Directive
Quote every line as written. Omit pictures.

Raw data
Begin
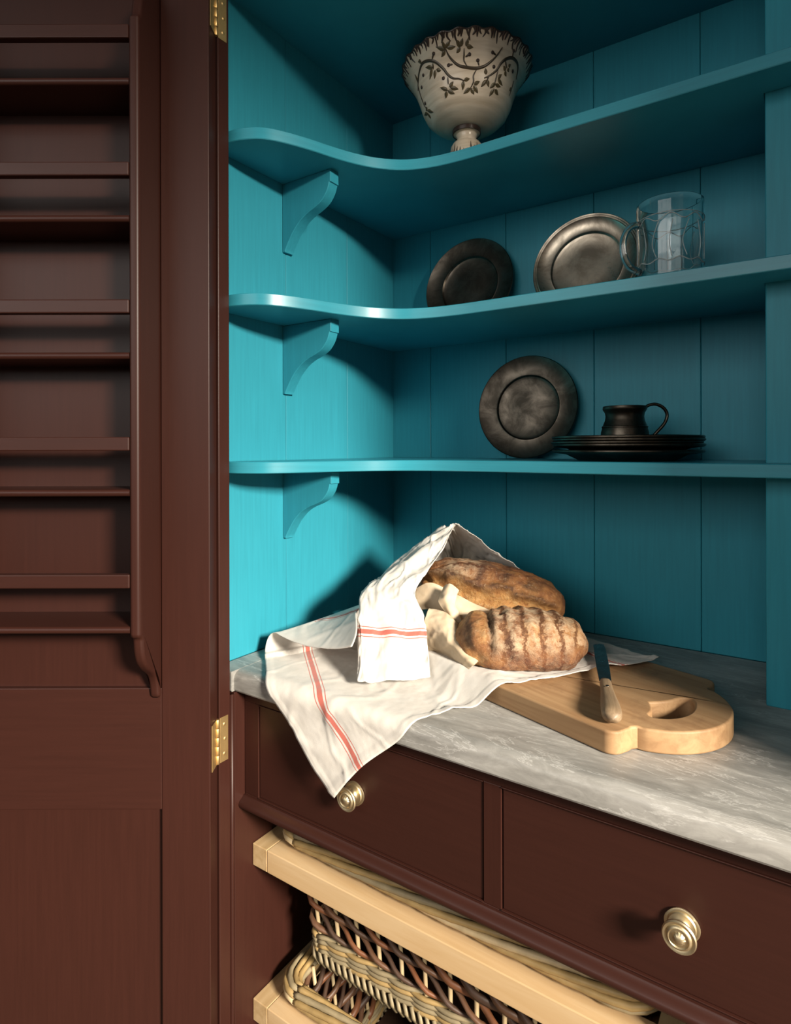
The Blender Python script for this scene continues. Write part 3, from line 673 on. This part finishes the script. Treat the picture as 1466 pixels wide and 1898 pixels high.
def lean(R, x, zt, tilt_deg, well, mat, lab, rings=False, spin=0):
    o = lathe('pewter_plate', plate_prof(R, well, .012, rings), mat, None, 96, deg=28)
    t = math.radians(tilt_deg)
    # local +Z (the plate's face) points to -Y, leaning back by t; its rim top touches the wall
    zax = Vector((0, -math.cos(t), math.sin(t))); xax = Vector((1, 0, 0)); yax = zax.cross(xax)
    M = Matrix((xax, yax, zax)).transposed().to_4x4() @ Matrix.Rotation(spin, 4, 'Z')
    lowest = min((M @ v.co).z for v in o.data.vertices); backmost = max((M @ v.co).y for v in o.data.vertices)
    o.matrix_world = Matrix.Translation((x, -backmost - .0006, zt - lowest + .0003)) @ M
    tag(o, lab, 'plate', 'pewter plates propped against the back wall')
    return o
lean(.0935, .1905, S2T, 9, .63, PEWTER_D, 'dark pewter plate propped near the corner on the middle shelf')
lean(.0935, .4175, S2T, 10, .66, PEWTER, 'brighter reeded pewter plate propped behind the glass mug', True, 1.0)
lean(.0955, .3085, S3T, 7, .62, PEWTER_D, 'dark pewter plate propped on the lowest shelf beside the plate stack', False, 2.0)
zs = S3T + .0003
STK_L = ['bottom pewter plate of the stack under the tankard', 'second pewter plate from the bottom of the stack under the tankard', 'third pewter plate from the bottom of the stack under the tankard',
         'fourth pewter plate from the bottom of the stack under the tankard', 'top pewter plate of the stack, directly under the tankard']
pl0 = None
for i in range(5):
    if i < 2:
        prof_ = plate_prof(.108, .68, .0125)
    if pl0 is None:
        o = lathe('pewter_plate', plate_prof(.108, .66, .0135), PEWTER_D, None, 96, deg=28); pl0 = o
    else:
        o = pl0.copy(); COL.objects.link(o)
    o.location = (.507 + (0, .001, -.002, .001, 0)[i], -.121, zs + (0, .0105, .0150, .0195, .0240)[i] * .86)
    o.rotation_euler = (0, 0, i * 1.3)
    tag(o, STK_L[i], 'plate', 'stacked pewter plates')
ztop = zs + .0240 * .86 + .0024
tk = empty('tankard', (.506, -.121, ztop)); tag(tk, 'small bellied pewter tankard with a curved handle on the plate stack', 'tankard')
lathe('body', [(0, 0), (.0335, 0), (.0345, .003), (.0345, .008), (.0342, .019), (.0325, .026), (.0332, .0268), (.0332, .0280), (.0318, .0288), (.0285, .037), (.0275, .043), (.0285, .049), (.0312, .053), (.0318, .0555), (.0312, .0585), (.0298, .0590), (.0285, .0560), (.0258, .046), (.0262, .036), (.030, .026), (.032, .010), (.030, .003), (0, .003)], PEWTER_D, tk, 64, deg=30)
hp = spline([(.028, 0, .056), (.036, 0, .0605), (.046, 0, .061), (.056, 0, .055), (.0605, 0, .045), (.057, 0, .033), (.048, 0, .022), (.040, 0, .013), (.034, 0, .007)], 30)
h = tube('handle', hp, lambda t: (.0042 - .0012 * t, .0024), PEWTER_D, tk, 10)
tk.rotation_euler.z = .42

# ------------------------------------------------------------------ glass mug
mug = empty('glass_mug', (.5745, -.150, S2T + .0003)); tag(mug, 'etched clear glass mug with a handle on the middle shelf', 'mug')
lathe('body', [(0, 0), (.0395, 0), (.0415, .0015), (.0425, .006), (.0435, .06), (.0440, .113), (.0436, .1185), (.0422, .1195), (.0410, .1180), (.0405, .110), (.0398, .06), (.0388, .016), (.036, .010), (0, .009)], GLASS, mug, 80, deg=40)
hd = spline([(.0420, 0, .088), (.050, 0, .0885), (.060, 0, .082), (.0665, 0, .066), (.0655, 0, .046), (.058, 0, .031), (.048, 0, .0245), (.0415, 0, .022)], 36)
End
Response
The Blender Python script for this scene continues. Write part 3, from line 673 on. This part finishes the script. Treat the picture as 1466 pixels wide and 1898 pixels high.
def lean(R, x, zt, tilt_deg, well, mat, lab, rings=False, spin=0):
    o = lathe('pewter_plate', plate_prof(R, well, .012, rings), mat, None, 96, deg=28)
    t = math.radians(tilt_deg)
    # local +Z (the plate's face) points to -Y, leaning back by t; its rim top touches the wall
    zax = Vector((0, -math.cos(t), math.sin(t))); xax = Vector((1, 0, 0)); yax = zax.cross(xax)
    M = Matrix((xax, yax, zax)).transposed().to_4x4() @ Matrix.Rotation(spin, 4, 'Z')
    lowest = min((M @ v.co).z for v in o.data.vertices); backmost = max((M @ v.co).y for v in o.data.vertices)
    o.matrix_world = Matrix.Translation((x, -backmost - .0006, zt - lowest + .0003)) @ M
    tag(o, lab, 'plate', 'pewter plates propped against the back wall')
    return o
lean(.0935, .1905, S2T, 9, .63, PEWTER_D, 'dark pewter plate propped near the corner on the middle shelf')
lean(.0935, .4175, S2T, 10, .66, PEWTER, 'brighter reeded pewter plate propped behind the glass mug', True, 1.0)
lean(.0955, .3085, S3T, 7, .62, PEWTER_D, 'dark pewter plate propped on the lowest shelf beside the plate stack', False, 2.0)
zs = S3T + .0003
STK_L = ['bottom pewter plate of the stack under the tankard', 'second pewter plate from the bottom of the stack under the tankard', 'third pewter plate from the bottom of the stack under the tankard',
         'fourth pewter plate from the bottom of the stack under the tankard', 'top pewter plate of the stack, directly under the tankard']
pl0 = None
for i in range(5):
    if i < 2:
        prof_ = plate_prof(.108, .68, .0125)
    if pl0 is None:
        o = lathe('pewter_plate', plate_prof(.108, .66, .0135), PEWTER_D, None, 96, deg=28); pl0 = o
    else:
        o = pl0.copy(); COL.objects.link(o)
    o.location = (.507 + (0, .001, -.002, .001, 0)[i], -.121, zs + (0, .0105, .0150, .0195, .0240)[i] * .86)
    o.rotation_euler = (0, 0, i * 1.3)
    tag(o, STK_L[i], 'plate', 'stacked pewter plates')
ztop = zs + .0240 * .86 + .0024
tk = empty('tankard', (.506, -.121, ztop)); tag(tk, 'small bellied pewter tankard with a curved handle on the plate stack', 'tankard')
lathe('body', [(0, 0), (.0335, 0), (.0345, .003), (.0345, .008), (.0342, .019), (.0325, .026), (.0332, .0268), (.0332, .0280), (.0318, .0288), (.0285, .037), (.0275, .043), (.0285, .049), (.0312, .053), (.0318, .0555), (.0312, .0585), (.0298, .0590), (.0285, .0560), (.0258, .046), (.0262, .036), (.030, .026), (.032, .010), (.030, .003), (0, .003)], PEWTER_D, tk, 64, deg=30)
hp = spline([(.028, 0, .056), (.036, 0, .0605), (.046, 0, .061), (.056, 0, .055), (.0605, 0, .045), (.057, 0, .033), (.048, 0, .022), (.040, 0, .013), (.034, 0, .007)], 30)
h = tube('handle', hp, lambda t: (.0042 - .0012 * t, .0024), PEWTER_D, tk, 10)
tk.rotation_euler.z = .42

# ------------------------------------------------------------------ glass mug
mug = empty('glass_mug', (.5745, -.150, S2T + .0003)); tag(mug, 'etched clear glass mug with a handle on the middle shelf', 'mug')
lathe('body', [(0, 0), (.0395, 0), (.0415, .0015), (.0425, .006), (.0435, .06), (.0440, .113), (.0436, .1185), (.0422, .1195), (.0410, .1180), (.0405, .110), (.0398, .06), (.0388, .016), (.036, .010), (0, .009)], GLASS, mug, 80, deg=40)
hd = spline([(.0420, 0, .088), (.050, 0, .0885), (.060, 0, .082), (.0665, 0, .066), (.0655, 0, .046), (.058, 0, .031), (.048, 0, .0245), (.0415, 0, .022)], 36)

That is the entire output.